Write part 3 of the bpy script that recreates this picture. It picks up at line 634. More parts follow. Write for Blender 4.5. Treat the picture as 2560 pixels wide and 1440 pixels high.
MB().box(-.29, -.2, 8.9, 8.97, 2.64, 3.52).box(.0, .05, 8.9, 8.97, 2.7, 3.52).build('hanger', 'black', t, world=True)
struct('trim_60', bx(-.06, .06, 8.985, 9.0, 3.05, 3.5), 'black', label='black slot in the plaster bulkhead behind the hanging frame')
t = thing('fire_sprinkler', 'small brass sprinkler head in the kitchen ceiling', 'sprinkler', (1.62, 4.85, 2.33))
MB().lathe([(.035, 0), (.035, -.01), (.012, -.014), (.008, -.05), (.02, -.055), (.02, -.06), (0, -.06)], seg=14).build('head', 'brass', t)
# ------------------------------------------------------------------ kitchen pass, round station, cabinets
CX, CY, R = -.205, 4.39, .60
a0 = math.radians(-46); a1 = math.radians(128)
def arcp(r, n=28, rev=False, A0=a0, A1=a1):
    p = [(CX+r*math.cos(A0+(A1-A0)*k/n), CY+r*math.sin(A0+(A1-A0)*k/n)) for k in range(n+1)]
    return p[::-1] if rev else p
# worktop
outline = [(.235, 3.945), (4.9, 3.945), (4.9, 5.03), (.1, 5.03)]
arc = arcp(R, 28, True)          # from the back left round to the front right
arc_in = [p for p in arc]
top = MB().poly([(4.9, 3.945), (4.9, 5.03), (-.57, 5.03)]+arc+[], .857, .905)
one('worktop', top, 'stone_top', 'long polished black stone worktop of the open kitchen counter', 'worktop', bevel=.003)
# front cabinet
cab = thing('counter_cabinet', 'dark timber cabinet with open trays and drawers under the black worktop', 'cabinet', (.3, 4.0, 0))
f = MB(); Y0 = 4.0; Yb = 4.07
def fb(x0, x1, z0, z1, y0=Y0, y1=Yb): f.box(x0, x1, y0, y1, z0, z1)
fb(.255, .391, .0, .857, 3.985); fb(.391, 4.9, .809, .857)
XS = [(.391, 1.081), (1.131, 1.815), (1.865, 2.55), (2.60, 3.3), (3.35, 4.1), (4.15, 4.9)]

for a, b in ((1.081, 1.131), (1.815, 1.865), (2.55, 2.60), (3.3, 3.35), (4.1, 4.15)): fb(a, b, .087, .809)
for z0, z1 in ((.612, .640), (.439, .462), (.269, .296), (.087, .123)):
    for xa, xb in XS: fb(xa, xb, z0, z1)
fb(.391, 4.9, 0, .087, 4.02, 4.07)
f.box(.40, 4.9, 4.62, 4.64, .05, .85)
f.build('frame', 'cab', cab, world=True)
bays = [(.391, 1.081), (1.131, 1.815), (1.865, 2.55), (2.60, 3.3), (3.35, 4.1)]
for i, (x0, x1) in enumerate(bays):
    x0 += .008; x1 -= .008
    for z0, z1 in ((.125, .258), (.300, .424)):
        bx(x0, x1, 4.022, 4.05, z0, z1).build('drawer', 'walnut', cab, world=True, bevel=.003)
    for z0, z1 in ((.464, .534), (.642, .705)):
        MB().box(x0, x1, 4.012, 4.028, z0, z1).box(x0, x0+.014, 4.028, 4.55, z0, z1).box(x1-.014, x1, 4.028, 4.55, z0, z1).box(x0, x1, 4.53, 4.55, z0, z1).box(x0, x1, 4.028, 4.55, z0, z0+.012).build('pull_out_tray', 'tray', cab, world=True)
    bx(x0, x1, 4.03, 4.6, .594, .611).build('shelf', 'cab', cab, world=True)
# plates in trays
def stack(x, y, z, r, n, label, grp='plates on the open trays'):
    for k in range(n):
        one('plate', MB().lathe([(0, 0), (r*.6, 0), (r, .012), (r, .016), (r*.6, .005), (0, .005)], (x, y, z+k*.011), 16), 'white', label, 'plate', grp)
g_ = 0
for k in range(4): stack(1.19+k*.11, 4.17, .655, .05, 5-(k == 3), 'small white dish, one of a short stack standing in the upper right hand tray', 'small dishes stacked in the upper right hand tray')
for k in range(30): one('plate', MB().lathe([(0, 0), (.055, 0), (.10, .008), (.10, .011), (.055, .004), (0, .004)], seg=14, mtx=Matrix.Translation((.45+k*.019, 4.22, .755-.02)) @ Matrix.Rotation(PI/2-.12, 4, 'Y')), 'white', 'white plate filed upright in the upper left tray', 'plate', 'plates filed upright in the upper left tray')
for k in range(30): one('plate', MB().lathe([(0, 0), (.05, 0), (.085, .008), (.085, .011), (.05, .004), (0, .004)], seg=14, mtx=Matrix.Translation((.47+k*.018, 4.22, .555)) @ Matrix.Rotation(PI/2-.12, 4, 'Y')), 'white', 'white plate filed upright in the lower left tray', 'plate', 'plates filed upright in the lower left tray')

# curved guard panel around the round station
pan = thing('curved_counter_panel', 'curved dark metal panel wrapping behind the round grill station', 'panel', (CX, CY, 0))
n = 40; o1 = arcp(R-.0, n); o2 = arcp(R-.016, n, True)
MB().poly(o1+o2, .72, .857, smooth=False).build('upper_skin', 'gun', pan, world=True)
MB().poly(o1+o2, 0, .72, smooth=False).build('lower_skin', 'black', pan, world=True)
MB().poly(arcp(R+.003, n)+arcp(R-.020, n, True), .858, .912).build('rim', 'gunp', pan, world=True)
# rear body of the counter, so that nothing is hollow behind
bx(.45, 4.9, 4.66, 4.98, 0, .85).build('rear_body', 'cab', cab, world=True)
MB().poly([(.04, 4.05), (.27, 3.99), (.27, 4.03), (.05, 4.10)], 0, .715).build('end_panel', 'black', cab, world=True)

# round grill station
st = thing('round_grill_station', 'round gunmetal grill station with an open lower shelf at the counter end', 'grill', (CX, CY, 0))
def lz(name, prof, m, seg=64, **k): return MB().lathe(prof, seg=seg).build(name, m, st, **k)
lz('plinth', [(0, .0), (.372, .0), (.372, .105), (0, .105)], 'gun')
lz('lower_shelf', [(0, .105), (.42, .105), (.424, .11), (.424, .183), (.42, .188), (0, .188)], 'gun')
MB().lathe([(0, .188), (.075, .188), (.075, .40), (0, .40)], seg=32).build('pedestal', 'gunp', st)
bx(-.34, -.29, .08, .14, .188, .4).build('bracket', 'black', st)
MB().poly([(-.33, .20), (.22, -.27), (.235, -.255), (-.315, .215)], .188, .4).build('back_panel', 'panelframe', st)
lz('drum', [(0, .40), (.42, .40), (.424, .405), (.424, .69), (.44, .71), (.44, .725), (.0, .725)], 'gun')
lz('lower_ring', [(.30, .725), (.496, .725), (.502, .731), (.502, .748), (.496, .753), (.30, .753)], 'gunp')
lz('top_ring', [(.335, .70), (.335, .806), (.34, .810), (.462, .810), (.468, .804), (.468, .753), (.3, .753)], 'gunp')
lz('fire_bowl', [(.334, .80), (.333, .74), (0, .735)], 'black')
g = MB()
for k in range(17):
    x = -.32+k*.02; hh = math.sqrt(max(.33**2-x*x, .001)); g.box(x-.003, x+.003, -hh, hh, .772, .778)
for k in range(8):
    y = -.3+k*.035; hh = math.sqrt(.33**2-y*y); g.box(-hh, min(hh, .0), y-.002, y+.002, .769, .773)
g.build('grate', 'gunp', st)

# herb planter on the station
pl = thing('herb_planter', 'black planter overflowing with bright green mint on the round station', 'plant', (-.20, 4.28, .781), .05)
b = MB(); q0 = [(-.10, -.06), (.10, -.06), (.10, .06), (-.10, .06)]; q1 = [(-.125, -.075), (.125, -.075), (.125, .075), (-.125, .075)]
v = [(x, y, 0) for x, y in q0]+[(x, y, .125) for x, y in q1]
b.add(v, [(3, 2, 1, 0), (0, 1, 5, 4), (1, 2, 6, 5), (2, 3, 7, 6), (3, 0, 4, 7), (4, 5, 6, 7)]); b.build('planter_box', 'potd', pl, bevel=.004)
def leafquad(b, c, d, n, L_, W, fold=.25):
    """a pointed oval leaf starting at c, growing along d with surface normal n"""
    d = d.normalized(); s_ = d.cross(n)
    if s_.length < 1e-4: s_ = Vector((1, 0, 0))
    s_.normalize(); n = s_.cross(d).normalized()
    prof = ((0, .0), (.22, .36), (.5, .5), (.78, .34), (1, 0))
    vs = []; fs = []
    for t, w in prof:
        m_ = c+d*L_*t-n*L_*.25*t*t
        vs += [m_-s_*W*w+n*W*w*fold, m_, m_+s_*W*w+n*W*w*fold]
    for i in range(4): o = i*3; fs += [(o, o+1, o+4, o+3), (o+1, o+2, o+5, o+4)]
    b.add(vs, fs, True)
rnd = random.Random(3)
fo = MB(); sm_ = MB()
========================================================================
Task to carry out => Looking at the data above, how many lines hold the word "that"? Respond with the number alone.

Problem solution => 2